Drought to push food prices up about four per cent in 2013, says CIBC

OTTAWA - Canadians can expect to starting paying higher prices for food in the coming months, peaking at about four per cent more sometime next year, the CIBC says in a new report.

The bank's chief economist, Avery Shenfeld, said the estimate is based on projections of the impact of the severe U.S. drought, which has hit corn and soybean yields but it also pushing wheat and barley prices higher.

Although four per cent food inflation is double the current rate, it is about half the 2008 shock, which triggered food riots in some parts of the world and pushed the cost of food up 7.9 per cent in Canada.

"In 2008, it was a broader range of geographies and crops that were affected" including rice, a staple in many regions of the world, Shenfeld said.

"Today, the rice supply is still reasonably healthy."

As well, Shenfeld said that wheat in many drought-affected areas in the United States had been harvested before the rains stopped earlier this summer.

The CIBC estimate is at the higher end of a range of forecasts by economists on food inflation, the worst of which will likely not be fully felt until next spring or summer. Historically, a commodity price shock is most felt at the retail level nine to 12 months down the road.

Shenfeld said the repercussions are not all negative. Canadian farmers will likely gain, particularly since they have not been hit nearly as hard by the drought but will still benefit from higher global prices.

But overall the effect on the economy is negative since it will put a squeeze on household buying power and likely raise the inflation rate a few tenths of a point higher than it might have been. Annual inflation currently stands at 1.5 per cent.

Given the already weak conditions, a spike in food prices will have a ripple effect on other aspects of the economy, said Shenfeld.

"When there's ample (economic) slack, wages can't chase these sectoral spikes in prices, so the loss in buying power depresses prices elsewhere in the economy," he explained.

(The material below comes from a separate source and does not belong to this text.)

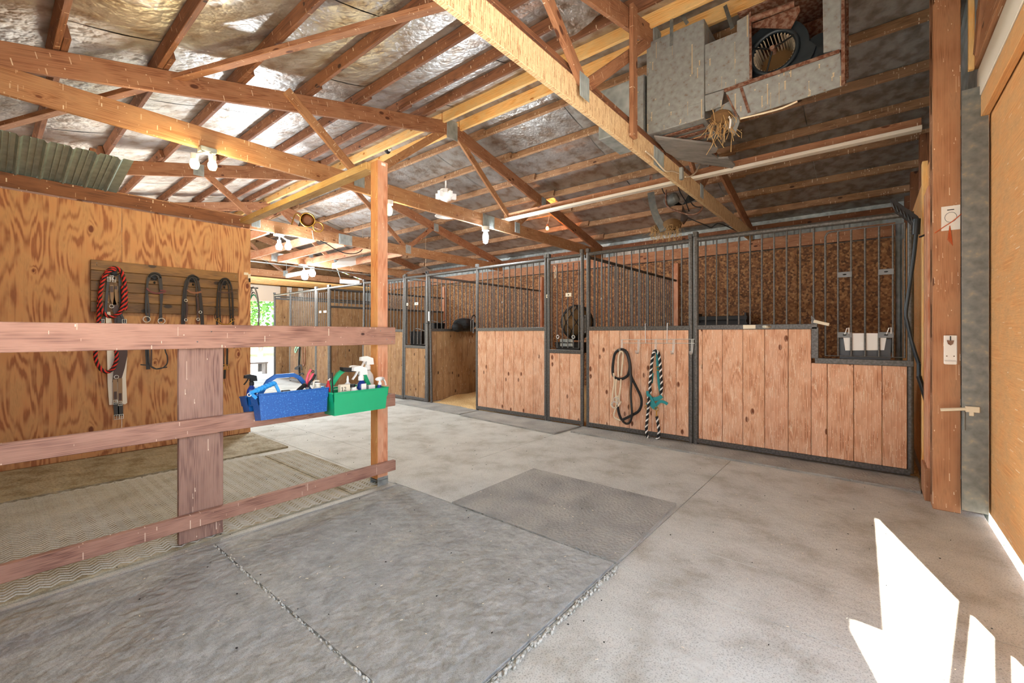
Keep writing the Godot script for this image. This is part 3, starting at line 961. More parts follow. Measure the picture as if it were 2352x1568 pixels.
# ---------------------------------------------------------------- trusses
func build_trusses() -> void:
	var where := [-1.62, -4.52, -7.42, -10.32, -13.2]
	var labels := [
		"nearest roof truss, its lower beam streaked pale with bird droppings",
		"second roof truss, crossing just behind the tall fence post and carrying bulbs under it",
		"third roof truss, with an old floodlight standing on its lower beam",
		"fourth roof truss, above the far stall doors where short joists end",
		"farthest roof truss, low over the bright end doorway"]
	for k in where.size():
		var z: float = where[k]
		var o := thing("roof_truss", labels[k], "roof truss", Vector3(RIDGE_X, 2.86, z), "roof trusses")
		beam(o, "bottom_chord", Vector3(WEST, 2.955, z), Vector3(4.9 if k == 1 else 4.2, 2.955, z), 0.19, 0.038, M.splashed if k == 0 else M.chord)
		beam(o, "bottom_chord", Vector3(4.9 if k == 1 else 4.2, 2.955, z), Vector3(EAST, 2.955, z), 0.19, 0.038, M.splashed if k == 0 else M.chord)
		for sg in [-1.0, 1.0]:
			var end: float = WEST if sg < 0.0 else EAST
			beam(o, "top_chord", Vector3(RIDGE_X + 0.02 * sg, RIDGE_Y - 0.1, z), Vector3(end, roof_y(end) - 0.1, z), 0.18, 0.038, M.rafter)
			var inner := Vector3(RIDGE_X + 1.45 * sg, 2.97, z)
			beam(o, "web", Vector3(RIDGE_X + 0.06 * sg, RIDGE_Y - 0.12, z), inner, 0.09, 0.036, M.rafter if k != 1 else M.chord)
			var off := Vector3(0, 0, 0.038 if k < 2 and sg < 0.0 else 0.0)
			beam(o, "web", inner + Vector3(0, 0.06, 0) + off, Vector3(RIDGE_X + 2.24 * sg, 3.66, z) + off, 0.09, 0.036, M.rafter if k != 1 else M.chord)
			for q in [Vector3(RIDGE_X + 1.45 * sg, 2.99, z + 0.021), Vector3(RIDGE_X + 2.2 * sg, 3.58, z + 0.021)]:
				if k < 2 and sg < 0.0 and q.y > 3.2:
					continue
				plate_teeth(o, q + off, 0.13, 0.17)
		plate_teeth(o, Vector3(RIDGE_X, RIDGE_Y - 0.12, z + 0.021), 0.2, 0.26)
		plate_teeth(o, Vector3(4.9 if k == 1 else 4.2, 2.955, z + 0.021), 0.26, 0.185)
	var wbr := thing("wind_brace", "long flat brace running slantwise under the purlins, crossing the second truss", "brace", Vector3(1.1, 3.45, -4.4))
	beam(wbr, "board", Vector3(2.36, 3.745, -2.15), Vector3(-0.05, 3.115, -6.45), 0.038, 0.09, M.rafter, Vector3(-0.24, 1, 0).normalized())
	# upright on the nearest truss and a batten along its back
	var n := thing("upright_plank", "upright streaked plank nailed to the nearest roof truss, left of the sheet-metal unit", "plank", Vector3(3.55, 2.9, -1.57))
	beam(n, "plank", Vector3(3.55, 2.93, -1.575), Vector3(3.55, 4.06, -1.575), 0.09, 0.038, M.rafter, Vector3.RIGHT)
	var b := thing("batten", "thin brown batten lying along the top of the nearest truss beam", "batten", Vector3(0, 3.08, -1.62))
	beam(b, "strip", Vector3(1.7, 3.115, -1.64), Vector3(5.6, 3.115, -1.64), 0.035, 0.03, M.purlin)
	for x in [2.0, 3.2, 4.4, 5.4]:
		wood(b, "block", Vector3(x, 3.074, -1.63), Vector3(0.08, 0.046, 0.03), M.purlin)

func plate_teeth(o: Node3D, at: Vector3, w: float, h: float) -> void:
	var mb := MB.new()
	mb.box(at, Vector3(w, h, 0.003), Basis.IDENTITY, 0.0)
	var x := -w * 0.42
	while x < w * 0.45:
		mb.box(at + Vector3(x, 0, 0.003), Vector3(0.008, h * 0.92, 0.004), Basis.IDENTITY, 0.0)
		x += 0.026
	part(o, "gusset_plate", mb, M.siding)

# ---------------------------------------------------------------- the front wall with its sliding door
func build_front_wall() -> void:
	var f := setting("wall_front")
	var z := 0.62
	var d := Vector3(0, 0, 0.02)
	# siding round the open part of the doorway; its top edge slopes to shape the sun patch
	for q in [
		[Vector3(-0.4, -0.1, z), Vector3(0.02, -0.1, z), Vector3(0.02, 3.3, z), Vector3(-0.4, 3.2, z)],
		[Vector3(0.02, 3.3, z), Vector3(0.44, 2.7, z), Vector3(1.885, 2.8, z), Vector3(8.75, 2.8, z), Vector3(8.75, 3.15, z), Vector3(RIDGE_X, 4.36, z)],
		[Vector3(4.36, -0.1, z), Vector3(8.75, -0.1, z), Vector3(8.75, 2.78, z), Vector3(4.36, 2.78, z)]]:
		var mb := MB.new()
		mb.plate(q, d)
		part(f, "siding_panel", mb, M.siding)
	# lining beside the first stall
	var lin := jit(MB.new(), 0.02)
	lin.plate([Vector3(4.44, 0.0, 0.36), Vector3(EAST, 0.0, 0.36), Vector3(EAST, 2.62, 0.36), Vector3(4.44, 2.62, 0.36)], Vector3(0, 0, 0.012))
	part(f, "plywood_sheet", lin, M.doorply)
	for x in [4.62, 5.9, 7.2, 8.4]:
		wood(f, "stud", Vector3(x, 1.6, 0.44), Vector3(0.14, 3.2 if x > 4.7 else 2.5, 0.14), M.purlin)
	for y in [0.9, 1.8, 2.75]:
		beam(f, "girt", Vector3(4.45, y, 0.58), Vector3(EAST, y, 0.58), 0.14, 0.04, M.purlin)
	for q in [[4.98, 0.1, 2.62, 0.05, M.fresh], [4.74, 0.13, 2.3, 0.05, M.post], [4.56, 0.15, 2.3, 0.06, M.post]]:
		wood(f, "trim_board", Vector3(q[0], q[2] * 0.5 + 0.05, 0.345), Vector3(q[1], q[2], 0.035), q[4])
	wood(f, "kick_board", Vector3(4.62, 0.12, 0.33), Vector3(0.3, 0.24, 0.04), M.jamb)
	# jamb post and lumber over the doorway
	wood(f, "jamb_post", Vector3(4.37, 2.03, 0.41), Vector3(0.14, 4.06, 0.14), M.jamb)
	wood(f, "jamb_board", Vector3(4.45, 2.06, 0.355), Vector3(0.16, 3.98, 0.03), M.rafter)
	beam(f, "header_board", Vector3(1.9, 2.95, 0.585), Vector3(4.36, 2.95, 0.585), 0.2, 0.04, M.paint)
	beam(f, "header_board", Vector3(1.9, 2.775, 0.59), Vector3(4.36, 2.775, 0.59), 0.14, 0.04, M.doorply)
	beam(f, "header_board", Vector3(1.9, 3.16, 0.565), Vector3(4.36, 3.16, 0.565), 0.18, 0.04, M.jamb)
	beam(f, "header_board", Vector3(1.5, 3.4, 0.58), Vector3(4.36, 3.4, 0.58), 0.14, 0.04, M.rafter)
	wood(f, "nailer", Vector3(4.3, 3.5, 0.53), Vector3(0.04, 0.9, 0.03), M.fresh)
	beam(f, "gable_brace", Vector3(4.2, 3.1, 0.55), Vector3(3.6, 3.98, 0.55), 0.09, 0.04, M.rafter)
	beam(f, "gable_stud", Vector3(3.9, 3.2, 0.6), Vector3(3.9, 4.1, 0.6), 0.09, 0.04, M.jamb, Vector3.RIGHT)
	# the sliding door and its steel edge
	var t := setting("door_1")
	var leaf := MB.new()
	leaf.uo = Vector2(0.1, 0.2)
	leaf.plate([Vector3(1.885, 0.035, 0.618), Vector3(4.34, 0.035, 0.618), Vector3(4.34, 2.79, 0.618), Vector3(1.885, 2.79, 0.618)], Vector3(0, 0, 0.03))
	part(t, "plywood_leaf", leaf, M.doorply)
	var sp := MB.new()
	sp.box(Vector3(4.262, 1.475, 0.542), Vector3(0.004, 2.87, 0.125), Basis.IDENTITY, 0.001)
	sp.box(Vector3(4.29, 1.475, 0.604), Vector3(0.06, 2.87, 0.004), Basis.IDENTITY, 0.001)
	part(f, "steel_channel", sp, M.plate)
	# unseen slatted gate outside the doorway, its slant set to cast shadow bars
	var g := setting("unseen_gate_2")
	for y in [1.84, 1.49, 1.14, 0.79, 0.44]:
		beam(g, "slat", Vector3(1.72, y - 0.13, 0.72), Vector3(-0.25, y + 0.77, 0.72), 0.1, 0.02, M.post)
	for x in [-0.22, 1.75]:
		wood(g, "gate_post", Vector3(x, 1.2 if x < 1.0 else 0.78, 0.745), Vector3(0.06, 2.68 if x < 1.0 else 1.84, 0.03), M.post)

# ---------------------------------------------------------------- stall fronts
func boards_z(o: Node3D, cuts: Array, y0: float, y1: float, mat: Material, x := FRONT) -> void:
	for k in cuts.size() - 1:
		var a: float = cuts[k]
		var b: float = cuts[k + 1]
		wood(o, "board", Vector3(x + rng.randf_range(-0.002, 0.002), (y0 + y1) * 0.5, (a + b) * 0.5), Vector3(0.03, y1 - y0, absf(b - a) - 0.004), mat)

func even_cuts(a: float, b: float, n: int) -> Array:
	var out := [a]
	for k in n - 1:
		out.append(lerpf(a, b, (k + 1.0) / n) + rng.randf_range(-0.015, 0.015))
	out.append(b)
	return out

func bars_z(o: Node3D, zs: Array, y0: float, y1: float, x := FRONT) -> void:
	for z in zs:
		pipe(o, "bar", [Vector3(x, y0, z), Vector3(x, y1, z)], 0.008, M.steel, 8)

func even_bars(a: float, b: float, n: int) -> Array:
	var out := []
	for k in n:
		out.append(lerpf(a, b, (k + 1.0) / (n + 1.0)))
	return out

func frame_rect(o: Node3D, z0: float, z1: float, mid: float, top := 2.285, x := FRONT, low := 0.035) -> void:
	for z in [z0, z1]:
		pipe(o, "frame_post", [Vector3(x, low - 0.02, z), Vector3(x, top + 0.03, z)], 0.024, M.steel, 10)
		wood(o, "post_cap", Vector3(x - 0.005, top + 0.05, z), Vector3(0.05, 0.05, 0.045), M.steel)
	pipe(o, "top_rail", [Vector3(x, top, z0), Vector3(x, top, z1)], 0.025, M.steel, 10)
	wood(o, "mid_rail", Vector3(x, mid, (z0 + z1) * 0.5), Vector3(0.045, 0.05, z1 - z0), M.steel)
	wood(o, "bottom_rail", Vector3(x, low + 0.025, (z0 + z1) * 0.5), Vector3(0.045, 0.05, z1 - z0), M.steel)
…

"While Canadian wage rates have shown some healthy momentum in the last few months — (3.6 per cent in the latest employment report released Friday morning) — we expect that to dissipate in the face of weaker job gains," he added.

TD Bank chief economist Craig Alexander noted that even though incomes have continued to rise in Canada, the gains for Canadians in low-paying jobs have been scarcer and more moderate.

"A four per cent increase in food prices is a significant hardship for low income Canadians because they are not getting a wage increase anywhere remotely close to four per cent," he said.

But overall, he said the effect on the Canadian economy would be modest.

Shenfeld agreed. He said food prices rose slightly above four per cent annualized in 2011 without seriously affecting the overall inflation rate.

"So don't expect any lift to assets like gold that benefit from higher inflation expectations, or any direct damage to bond yields," he said.